Another thing that is I think utilized pretty well by many breweries, but it’s certainly something that is worth looking at for your craft brewery … We certainly are looking at it for ours as well … Is the power of sponsorships. Sponsorships are wonderful especially if you can find the right type of event that is a community event that brings a lot of people together, especially those who are in your key demographic as a brewpub. Giving $500, $1,000, maybe more in larger events cases, can get you some exposure and provide you with some opportunities to leverage the event and some promotion that you’ll get from the event organizers and look good in the public eye as being a partner with the community.

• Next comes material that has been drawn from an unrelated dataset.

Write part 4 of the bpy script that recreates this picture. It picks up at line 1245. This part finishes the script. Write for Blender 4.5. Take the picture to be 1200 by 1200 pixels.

One of the passions that I have about entering the brewing industry is the the fact that not only can it be a lucrative business if you manage it well and you manage your numbers in a very smart way and just produce really good beer, but it also provides an opportunity to be a partner in the community. Through sponsorships of community events, especially philanthropic events, if you can leverage that power of sponsorship, it can lead to wonderful things for you. I highly recommend that. It also gives you a greater chance to get into the media. You want to think about ways in which you can get your name out into the media and to do it regularly.

You want to be able to ideally, as a brewpub … In some markets this is easier, and in some markets, it’s harder … To come up with hooks. Anywhere from two to maybe six, maybe even more, opportunities to get hooks out there for the media that is going to get them to cover you, your events, your brewery in general. You can’t really market to the media because they’ll just blow you off and they won’t talk to you again, but if you have wonderful events that are supporting local charities, in particular, you’re going to get the media to cover you. The wonderful thing about public relations is that usually, the best advertising is the free advertising that you can get from being featured in the news.

Another thing in terms of your brewpub, tap room, what have you, is you really want to try to make every day that you’re open special. You want to schedule as many events and promotions as possible so that people come back for more, especially those who are signed up for your Facebook page, Twitter accounts. If we’re going back to more traditional forms, email for those who use that, that is really key. I’d make sure that I get that out there often with your customer so that they know, “Hey, today is an exciting day at … ” In our case, Augustino Brewing.

Once you’ve thought through what your plan is going to look like, you want to execute a marketing plan and follow up with it. In short, this is a fairly easy thing to accomplish. You want to create a list of events throughout the period of the promotion, the period of the plan that you want your customers to attend. If you don’t know what they would want to attend, survey your customers, especially your regulars because they’re the ones who are going to give you the best information as to what you should offer in order to continue to bring people into the doors.

You want to make sure that your events also appeal to various different audiences. You’re not going to get the same people in your doors every single day for the most part. You need to be aware of how you can get different portions of your target market in the door on different occasions. Lastly, you want to make sure you calendar your events throughout the year. You want to create checklists for each event so that you can prep for it well in advance. That’s the basics of marketing craft beer. I appreciate you listening to this. Tune in in the future. Thanks.